The data must be written out once more, precisely as given.

[start]

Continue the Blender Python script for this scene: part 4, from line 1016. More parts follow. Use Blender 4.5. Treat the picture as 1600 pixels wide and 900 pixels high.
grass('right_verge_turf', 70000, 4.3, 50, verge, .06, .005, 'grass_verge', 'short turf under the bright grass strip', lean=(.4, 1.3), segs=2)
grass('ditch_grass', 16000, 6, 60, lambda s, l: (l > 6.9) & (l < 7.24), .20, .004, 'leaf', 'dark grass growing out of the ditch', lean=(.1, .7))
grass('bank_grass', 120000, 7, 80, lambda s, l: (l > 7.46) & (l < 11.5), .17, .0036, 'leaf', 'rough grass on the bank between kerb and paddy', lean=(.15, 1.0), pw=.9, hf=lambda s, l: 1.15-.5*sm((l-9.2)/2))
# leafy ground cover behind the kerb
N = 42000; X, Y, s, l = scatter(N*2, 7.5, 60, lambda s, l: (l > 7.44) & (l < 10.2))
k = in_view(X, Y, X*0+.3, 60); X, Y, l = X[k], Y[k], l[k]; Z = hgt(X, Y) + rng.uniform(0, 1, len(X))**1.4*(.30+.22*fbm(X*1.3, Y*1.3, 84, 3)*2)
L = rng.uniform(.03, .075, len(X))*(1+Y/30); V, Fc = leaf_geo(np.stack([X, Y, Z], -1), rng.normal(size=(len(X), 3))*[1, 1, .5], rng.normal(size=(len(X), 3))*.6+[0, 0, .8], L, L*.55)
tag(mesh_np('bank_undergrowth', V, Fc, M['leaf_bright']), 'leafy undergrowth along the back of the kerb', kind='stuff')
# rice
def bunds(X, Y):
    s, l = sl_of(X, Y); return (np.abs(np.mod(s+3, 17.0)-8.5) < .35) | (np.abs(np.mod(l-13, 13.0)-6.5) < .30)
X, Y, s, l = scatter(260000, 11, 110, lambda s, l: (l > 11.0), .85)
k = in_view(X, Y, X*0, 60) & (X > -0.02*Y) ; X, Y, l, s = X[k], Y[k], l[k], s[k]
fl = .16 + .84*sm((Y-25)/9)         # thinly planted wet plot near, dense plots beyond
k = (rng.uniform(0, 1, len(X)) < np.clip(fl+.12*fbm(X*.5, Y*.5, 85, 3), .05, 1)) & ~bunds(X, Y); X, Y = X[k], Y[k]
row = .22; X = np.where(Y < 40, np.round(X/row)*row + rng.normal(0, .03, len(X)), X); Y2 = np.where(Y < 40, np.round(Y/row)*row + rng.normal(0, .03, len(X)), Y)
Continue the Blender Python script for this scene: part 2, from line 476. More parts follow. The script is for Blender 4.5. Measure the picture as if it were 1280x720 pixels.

[end]

Exercise solution:
Continue the Blender Python script for this scene: part 4, from line 1016. More parts follow. Use Blender 4.5. Treat the picture as 1600 pixels wide and 900 pixels high.
grass('right_verge_turf', 70000, 4.3, 50, verge, .06, .005, 'grass_verge', 'short turf under the bright grass strip', lean=(.4, 1.3), segs=2)
grass('ditch_grass', 16000, 6, 60, lambda s, l: (l > 6.9) & (l < 7.24), .20, .004, 'leaf', 'dark grass growing out of the ditch', lean=(.1, .7))
grass('bank_grass', 120000, 7, 80, lambda s, l: (l > 7.46) & (l < 11.5), .17, .0036, 'leaf', 'rough grass on the bank between kerb and paddy', lean=(.15, 1.0), pw=.9, hf=lambda s, l: 1.15-.5*sm((l-9.2)/2))
# leafy ground cover behind the kerb
N = 42000; X, Y, s, l = scatter(N*2, 7.5, 60, lambda s, l: (l > 7.44) & (l < 10.2))
k = in_view(X, Y, X*0+.3, 60); X, Y, l = X[k], Y[k], l[k]; Z = hgt(X, Y) + rng.uniform(0, 1, len(X))**1.4*(.30+.22*fbm(X*1.3, Y*1.3, 84, 3)*2)
L = rng.uniform(.03, .075, len(X))*(1+Y/30); V, Fc = leaf_geo(np.stack([X, Y, Z], -1), rng.normal(size=(len(X), 3))*[1, 1, .5], rng.normal(size=(len(X), 3))*.6+[0, 0, .8], L, L*.55)
tag(mesh_np('bank_undergrowth', V, Fc, M['leaf_bright']), 'leafy undergrowth along the back of the kerb', kind='stuff')
# rice
def bunds(X, Y):
    s, l = sl_of(X, Y); return (np.abs(np.mod(s+3, 17.0)-8.5) < .35) | (np.abs(np.mod(l-13, 13.0)-6.5) < .30)
X, Y, s, l = scatter(260000, 11, 110, lambda s, l: (l > 11.0), .85)
k = in_view(X, Y, X*0, 60) & (X > -0.02*Y) ; X, Y, l, s = X[k], Y[k], l[k], s[k]
fl = .16 + .84*sm((Y-25)/9)         # thinly planted wet plot near, dense plots beyond
k = (rng.uniform(0, 1, len(X)) < np.clip(fl+.12*fbm(X*.5, Y*.5, 85, 3), .05, 1)) & ~bunds(X, Y); X, Y = X[k], Y[k]
row = .22; X = np.where(Y < 40, np.round(X/row)*row + rng.normal(0, .03, len(X)), X); Y2 = np.where(Y < 40, np.round(Y/row)*row + rng.normal(0, .03, len(X)), Y)
Continue the Blender Python script for this scene: part 2, from line 476. More parts follow. The script is for Blender 4.5. Measure the picture as if it were 1280x720 pixels.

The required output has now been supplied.